バブル真っ最中の1989年に沖縄に赴任した私は、支援先の不動産デベロッパーの社長が沖縄のリゾート地「恩納村」の土地取引を電話で交渉する場面に居合わせ、地価が分刻みに万円単位で値上がりするバブルのすさまじさを目の当たりにしました。大都市を中心に強引な地上げが社会問題となり、その対策として1990年3月に大蔵省が金融機関に対する総量規制を行政指導しました。その結果、一気に地価が暴落し、不良債権が膨らみ、1995年から始まった金融機関の破綻ドミノでバブルが崩壊し、多くの上場企業を始め企業が淘汰されてゆきました。沖縄サミットが開催された2000年は負債総額が23兆円にもなりました。開発投資計画はすべて中止され、失われた30年が始待ったのです。

さて、トランプ大統領の経済ブレーンは第一期と同じ3人と言われています。一人目は「高関税」「ドル高是正派」のスティーブン・ミラン氏、二人目は「法人税減税派」のケビン・ハセット氏、三人目は「高関税」「鉄鋼、アルミへ25%関税」提唱のピーター・ナバロ氏です。3名のブレーンが第1期の教訓を踏まえて今回の政策を立案したと思います。

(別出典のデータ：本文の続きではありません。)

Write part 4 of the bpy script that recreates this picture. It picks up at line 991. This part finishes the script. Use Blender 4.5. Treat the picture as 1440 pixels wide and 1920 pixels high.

レーガノミクスと合わせて考えるとある程度のインスピレーションを持つことができます。「双子の赤字」を解決する方法は、シンプルに考えれば「輸入を減らし、輸出を増やすことで貿易赤字を削減し、支出を減らすことで財政赤字を削減する」こと。交渉手段として通貨対策と安全保障対策は不可欠ですから、プラザ合意のような「取引」が出てくると思います。レーガノミクスとMAGAの違いは、ソ連が崩壊してアメリカ一強体制であること、アメリカが育ててきた中国が最大の脅威になっていることです。本来なら通貨対策の主ターゲットは中国ですが、まずは関税104%の報復合戦で腹の探り合いをして、先に日本をターゲットにプラザ合意のような「マルアラーゴ合意」することで「同盟国でさえ妥協しない。次は中国だぞ」と強気の交渉をする。落としどころは1$=100円=1ユーロ=4元当たりではないかと想像しています。
ロシアへのSWIFTによる経済制裁はザル制裁なので、いずれ香港でのCIPS制裁をカードに使い交渉するのではないかと言われています。

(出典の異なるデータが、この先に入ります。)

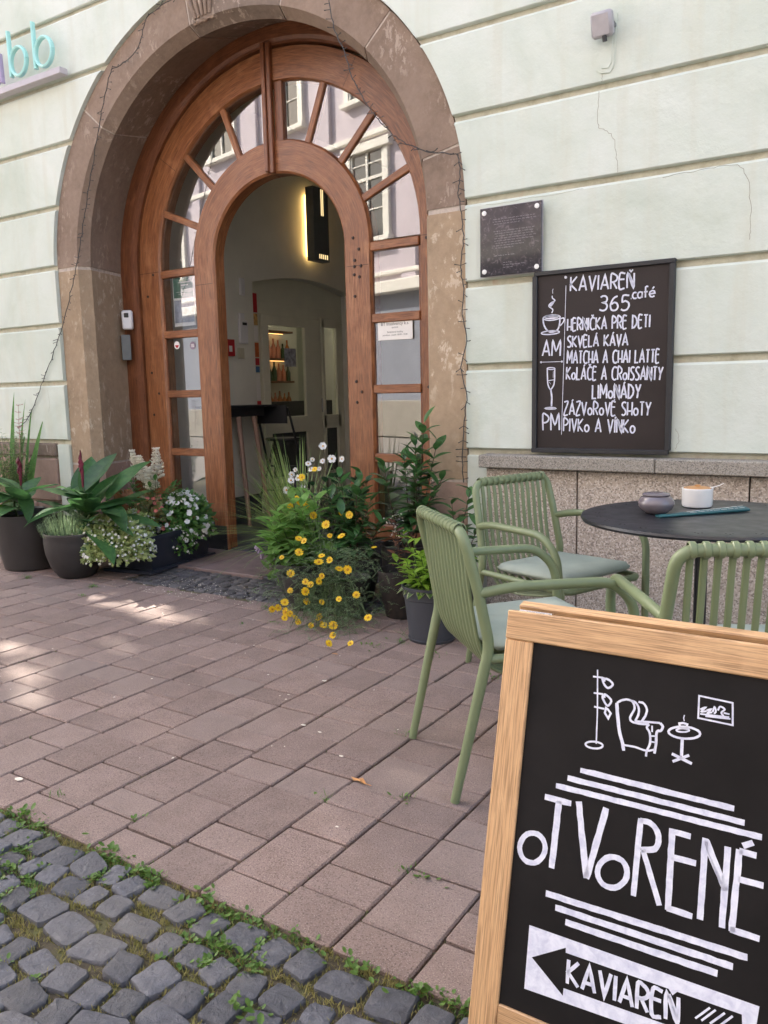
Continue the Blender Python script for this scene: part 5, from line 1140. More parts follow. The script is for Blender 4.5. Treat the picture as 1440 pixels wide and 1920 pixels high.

日本がスタグフレーションに陥らないためには、トランプ関税による一時的な景気悪化というピンチを、成長起爆剤に変える発想が必要です。トランプ・インパクトという外圧を最大限利用して、全国の高速道路・一般道路・上下水道・橋梁・電気・通信の地中埋設化等のインフラ、中でも都市部のインフラの次の100年に向けたリニューアルを令和版「列島改造2.0」構想を提唱するのです。財源は建設国債で賄えばよいのではないでしょうか? 

では年商100億円未満の中小企業はどうするか。コストダウン要求の嵐がやってきます。量産によるコストダウンを目指すには大規模な設備投資が必要で、これは大企業に任せて中小企業は身の丈に合った投資で対応すべきです。そこで次の8案を提案します。(1)人材の能力を存分に引き出し、アントレプレナーを創造する人事制度の制定、(2)関税に負けない世界トップシェアを取れる製品開発、(3)アウトソーシングによる生産性イノベーションの実現、(4)1年分の固定費相当の資金手当、(5)クラウドファウンディング及び増資による財務体質の強化、(6)AI&DXによる省人化の推進、(7)関税をものともしない付加価値の高いやサービスの開発、(8)その商品やサービスで海外進出する。
昔の人はえらかったですね、「来るぞ台風、備えは良いか」「備えあれば憂いなし」の教えに近づけるように私も行動してまいります。